Born 1933. In a "previous life", he was Dr. Richard Alpert, a Harvard psychologist and associate of Dr. Timothy Leary, as they tried, first via academe, then (after getting kicked out of Harvard) as a pop culture thing, to assimilate psychedelics into Everything. Alpert was one of those who inspired Aldous Huxley to write The Doors of Perception, and was probably there during Huxley's deathbed acid trip.

Allen Ginsberg said "Go East, young man", or words to that effect. On a 1967 (non-acid) trip to India, Alpert found a guru, Neem Karoli Baba, who gave him the new name of Ram Dass (meaning "servant of God"). He switched from being a cheerleader for LSD (and the somewhat-spiritual Psychedelic Consciousness) to being a no-nonsense teacher, trying to translate the ideas of Hinduism and other Eastern disciplines into accessible, Americanized forms without trivializing them.

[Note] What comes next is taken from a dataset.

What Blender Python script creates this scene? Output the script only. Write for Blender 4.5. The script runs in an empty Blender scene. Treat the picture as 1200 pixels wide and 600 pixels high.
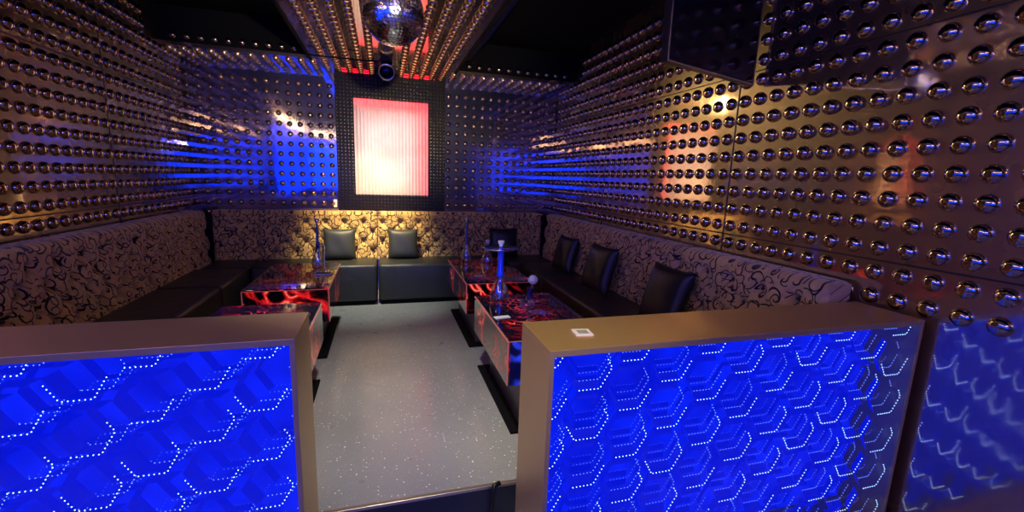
import bpy, bmesh, math, random
from mathutils import Vector, Matrix
random.seed(7)
PI = math.pi
SC = bpy.context.scene
COL = SC.collection

# ------------------------------------------------------------------ helpers
def new_obj(name, bm, mat=None, parent=None, smooth=False, loc=(0, 0, 0), rot=None, mats=None):
    me = bpy.data.meshes.new(name)
    bm.normal_update()
    bm.to_mesh(me); bm.free()
    for m in (mats or ([mat] if mat else [])):
        me.materials.append(m)
    if smooth:
        for p in me.polygons: p.use_smooth = True
    o = bpy.data.objects.new(name, me); COL.objects.link(o)
    o.location = loc
    if rot: o.rotation_euler = rot
    if parent: o.parent = parent
    return o

def thing(name, label, cat, loc=(0, 0, 0), rz=0.0, group=None):
    o = bpy.data.objects.new(name, None); COL.objects.link(o)
    o.empty_display_size = .1
    o.location = loc; o.rotation_euler = (0, 0, rz)
    o['label'] = label; o['category'] = cat
    if group: o['group'] = group
    return o

def tag(o, label, cat, group=None):
    o['label'] = label; o['category'] = cat
    if group: o['group'] = group
    return o

def struct(name, bm, mat, smooth=False, mats=None):
    o = new_obj(name, bm, mat, None, smooth, mats=mats)
    o['kind'] = 'structure'
    return o

def box(bm, x0, x1, y0, y1, z0, z1, mi=0, bev=0.0, seg=2):
    t = bmesh.new()
    vs = [t.verts.new((x, y, z)) for z in (z0, z1) for y in (y0, y1) for x in (x0, x1)]
    for f in ((0, 2, 3, 1), (4, 5, 7, 6), (0, 1, 5, 4), (2, 6, 7, 3), (0, 4, 6, 2), (1, 3, 7, 5)):
        t.faces.new([vs[i] for i in f]).material_index = mi
    if bev > 0:
        bmesh.ops.bevel(t, geom=list(t.edges), offset=bev, segments=seg, affect='EDGES', profile=.5)
    merge(bm, t)

def merge(bm, t, mat=None):
    if mat is not None: bmesh.ops.transform(t, matrix=mat, verts=t.verts)
    vm = {v: bm.verts.new(v.co) for v in t.verts}
    for f in t.faces:
        try:
            n = bm.faces.new([vm[v] for v in f.verts]); n.material_index = f.material_index; n.smooth = f.smooth
        except ValueError: pass
    t.free()

def lathe(bm, prof, seg=24, c=(0, 0, 0), mi=0):
    rings = []
    for r, z in prof:
        if r < 1e-5: rings.append([bm.verts.new((c[0], c[1], c[2] + z))])
        else: rings.append([bm.verts.new((c[0] + r * math.cos(2 * PI * i / seg), c[1] + r * math.sin(2 * PI * i / seg), c[2] + z)) for i in range(seg)])
    for a, b in zip(rings, rings[1:]):
        for i in range(seg):
            j = (i + 1) % seg
            if len(a) == 1 and len(b) == 1: continue
            if len(a) == 1: f = bm.faces.new((a[0], b[i], b[j]))
            elif len(b) == 1: f = bm.faces.new((a[i], a[j], b[0]))
            else: f = bm.faces.new((a[i], a[j], b[j], b[i]))
            f.material_index = mi; f.smooth = True

def tube(bm, pts, r, seg=8, mi=0, cap=True):
    pts = [Vector(p) for p in pts]
    rings = []
    for i, p in enumerate(pts):
        d = (pts[min(i + 1, len(pts) - 1)] - pts[max(i - 1, 0)]).normalized()
        a = d.cross(Vector((0, 0, 1)))
        if a.length < 1e-3: a = d.cross(Vector((0, 1, 0)))
        a.normalize(); b = d.cross(a).normalized()
        rr = r[i] if isinstance(r, (list, tuple)) else r
        rings.append([bm.verts.new(p + a * rr * math.cos(2 * PI * k / seg) + b * rr * math.sin(2 * PI * k / seg)) for k in range(seg)])
    for A, B in zip(rings, rings[1:]):
        for k in range(seg):
            f = bm.faces.new((A[k], A[(k + 1) % seg], B[(k + 1) % seg], B[k])); f.smooth = True; f.material_index = mi
    if cap:
        bm.faces.new(rings[0][::-1]).material_index = mi; bm.faces.new(rings[-1]).material_index = mi

def bezier(p0, p1, p2, p3, n=16):
    out = []
    for i in range(n + 1):
        t = i / n; s = 1 - t
        out.append(Vector(p0) * s**3 + Vector(p1) * 3 * s * s * t + Vector(p2) * 3 * s * t * t + Vector(p3) * t**3)
    return out

# ------------------------------------------------------------------ materials
def mat(name, col=(.5, .5, .5), rough=.5, metal=0.0, spec=.5, emit=None, es=0.0, trans=0.0, ior=1.45, coat=0.0, coatr=.1):
    m = bpy.data.materials.new(name); m.use_nodes = True
    b = m.node_tree.nodes['Principled BSDF']
    b.inputs['Base Color'].default_value = (*col, 1); b.inputs['Roughness'].default_value = rough
    b.inputs['Metallic'].default_value = metal; b.inputs['Specular IOR Level'].default_value = spec
    b.inputs['IOR'].default_value = ior
    b.inputs['Transmission Weight'].default_value = trans
    b.inputs['Coat Weight'].default_value = coat; b.inputs['Coat Roughness'].default_value = coatr
    if emit:
        b.inputs['Emission Color'].default_value = (*emit, 1); b.inputs['Emission Strength'].default_value = es
    return m

class NT:
    def __init__(s, m): s.t = m.node_tree; s.b = s.t.nodes['Principled BSDF']
    def n(s, kind, **kw):
        x = s.t.nodes.new(kind)
        for k, v in kw.items(): setattr(x, k, v)
        return x
    def l(s, a, b): s.t.links.new(a, b)
    def val(s, sock, v):
        if hasattr(v, 'links'): s.l(v, sock)
        else: sock.default_value = v
    def m(s, op, a, b=0.0, c=None):
        x = s.n('ShaderNodeMath', operation=op); s.val(x.inputs[0], a); s.val(x.inputs[1], b)
        if c is not None: s.val(x.inputs[2], c)
        return x.outputs[0]
    def vm(s, op, a, b=(0, 0, 0)):
        x = s.n('ShaderNodeVectorMath', operation=op); s.val(x.inputs[0], a); s.val(x.inputs[1], b)
        return x
    def ramp(s, f, stops, interp='LINEAR'):
        x = s.n('ShaderNodeValToRGB'); x.color_ramp.interpolation = interp
        e = x.color_ramp.elements
        while len(e) < len(stops): e.new(.5)
        for q, (p, c) in zip(e, stops): q.position = p; q.color = (*c, 1)
        s.l(f, x.inputs[0]); return x.outputs[0]
    def noise(s, vec, scale, detail=2, rough=.5, dist=0.0):
        x = s.n('ShaderNodeTexNoise'); s.l(vec, x.inputs['Vector'])
        x.inputs['Scale'].default_value = scale; x.inputs['Detail'].default_value = detail
        x.inputs['Roughness'].default_value = rough; x.inputs['Distortion'].default_value = dist
        return x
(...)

Dass was a co-founder of the Seva Foundation (a multifaceted international health and wellness charity) alongside the Hog Farm, a commune that included another Changer of Name - Wavy Gravy, formerly an oddest-ball standup comic named Hugh Romney. Dass' Hanuman Foundation has sponsored such ventures as the Prison-Ashram Project, designed to inject a dose of spirituality into incarceration, and the Living Dying Project, designed to do the same with the death process. Books include Be Here Now, The Only Dance There Is, Conscious Aging, and Journey of Awakening.

He suffered a serious stroke in 1997, leaving him wheelchair-bound; after rehabilitation, still suffering a degree of paralysis on his right side, he has resumed his work.